Body shape, job, marriage, relationship…always there is someone else who wants what you’ve got really really bad. It surprises me to hear so many of my friends tell me, “you are living my dream life right now” or, “I am living vicariously through you”.  Really? You envy me?  I envy you!  I guess all I can do is learn to love what I’ve got.


7. You can’t love someone if you don’t love yourself. 

Like they say in the plane safety briefing before every flight—you’ve got to put your own oxygen mask on first before assisting others.  I have to take care of myself before I can be of any value in someone else’s life—and that’s not being selfish.   
8. No one and nothing should be your “everything”. 
YOU are your everything.  It’s totally up to you.  Someone else can’t be your bandaid or your drugs.  That’s not fair to them or to you. I have to love myself enough to say, “I am enough.”



9. Getting better takes discipline and hard work. 

Simply allowing time to pass and hoping your grief or your crazy life will get better is not the wisest coping mechanism.
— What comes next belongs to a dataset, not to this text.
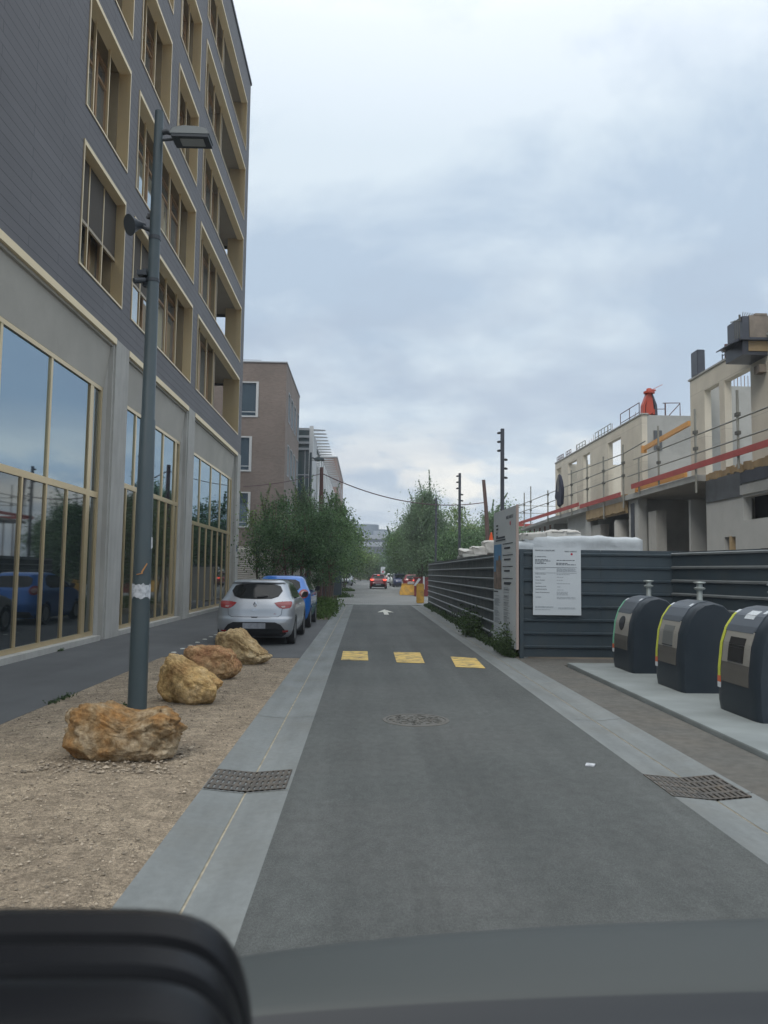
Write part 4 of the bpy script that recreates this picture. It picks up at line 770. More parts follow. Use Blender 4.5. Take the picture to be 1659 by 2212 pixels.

Time does make some things better—it numbs out the rawness of recent events.  But time in and of itself does not heal you.  I turned the major corners out of grief this year when I chose to reframe my attitude. It is hard work because sometimes it's easier to have a pity party and get your energy out of playing the victim.   

10. Where you are right now is perfect. 

You might not feel that way in the moment but it’s serving a purpose. Everything I have done and chosen has led me to right now.  So it’s perfectly aligned with what is about to come.  That brings me back to my lesson learned number 1 – be present. I don't want to get ahead of myself if I am already in the perfect place! 


I hope some of this resonates with you. I'd love to hear about it! Wishing you a healthy, fulfilling 2016.